President Donald Trump is set to address a joint session of Congress in a speech at 9 p.m. ET this evening.
This, for many strategists and investors, is the most important event of the week for markets.
Conventional wisdom would say, then, that the market “needs” or “wants” to hear something from the President. By this logic, a disappointing speech would be a negative for markets that have clearly pinned a number of hopes on Trump getting most — if not all — of his economic plans through Congress.
The market likes Trump and his promises
Writing in the Washington Post this week, columnist Matt O’Brien makes the case that the Wall Street rally we’ve seen since Trump’s election is merely setting up investors to end up like those who have done business with the President in the past. Which is to say, they will eventually get ripped off.
But this argument presumes that investors don’t know Trump’s economic promises are, at this point, mostly just promises.
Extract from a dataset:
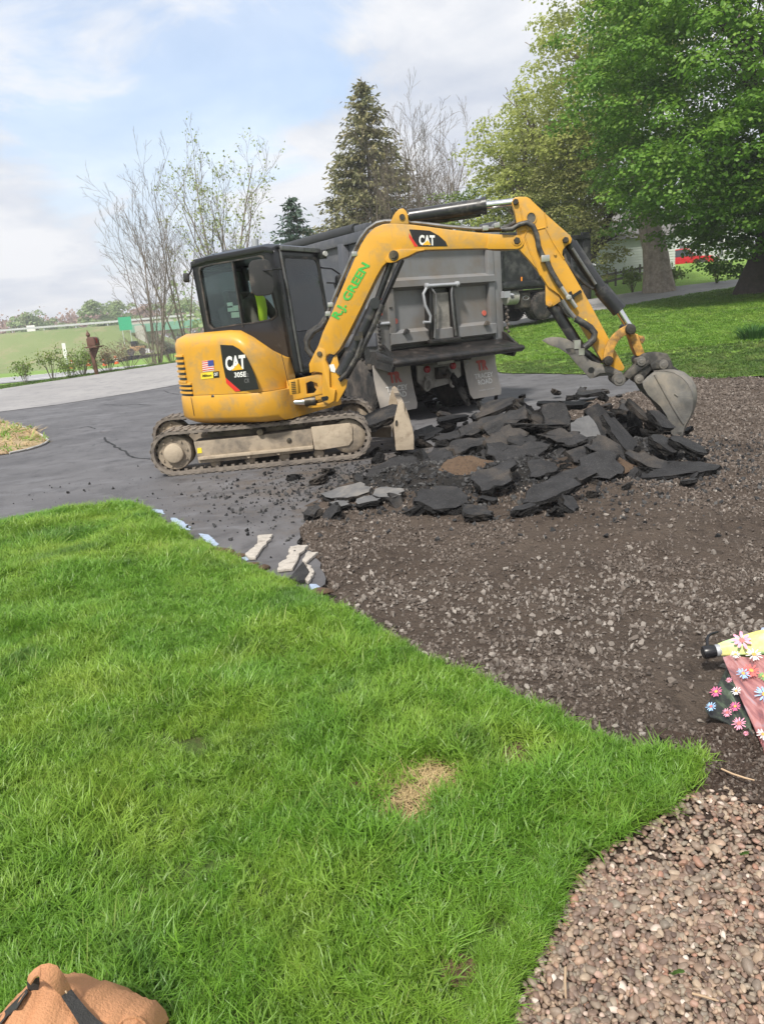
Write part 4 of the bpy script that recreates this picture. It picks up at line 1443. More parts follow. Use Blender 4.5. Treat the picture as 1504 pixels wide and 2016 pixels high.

Yahoo Finance, however, has previously argued that investors want to give Trump the benefit of the doubt not only because the shareholder class has been the main beneficiary of any changes in the Trump era but because the average professional investor looks like the average Trump voter. For many in markets, Trump is their guy.
Market participants are often portrayed as being merely detached, calculating observers of corporate and economic activity. But markets also reflect the fears and hopes of their participants. And in the case of US stocks and President Trump, investors as much see a President who wants to cut taxes as they see someone who values what they do. The positive reaction, then, is emotional as much as it is analytical.
So while there is always the risk that a President’s plans for the economy disappoint markets, we have, on balance, already seen what the market’s reaction is to Trump’s stated goals. And the market likes Trump. It is unlikely that something he says in a broad-strokes speech on national TV will upset that equilibrium.
What Trump could say
“Historically, this has been the speech in which the President has showcased his policies and priorities for the coming year,” writes Deutsche Bank economist Joe LaVorgna.
LaVorgna also writes that, “Investors are looking for clues as to whether the President supports the border adjustment tax (BAT), which is a key feature of House Speaker Paul Ryan’s tax reform plan. Moreover, investors are wondering whether the President will provide any other details on his Administration’s priorities. Our best guess is that the President will not directly mention the BAT but will highlight the necessity of increasing economic growth and worker wages, both of which have lagged previous economic cycles by massive margins.”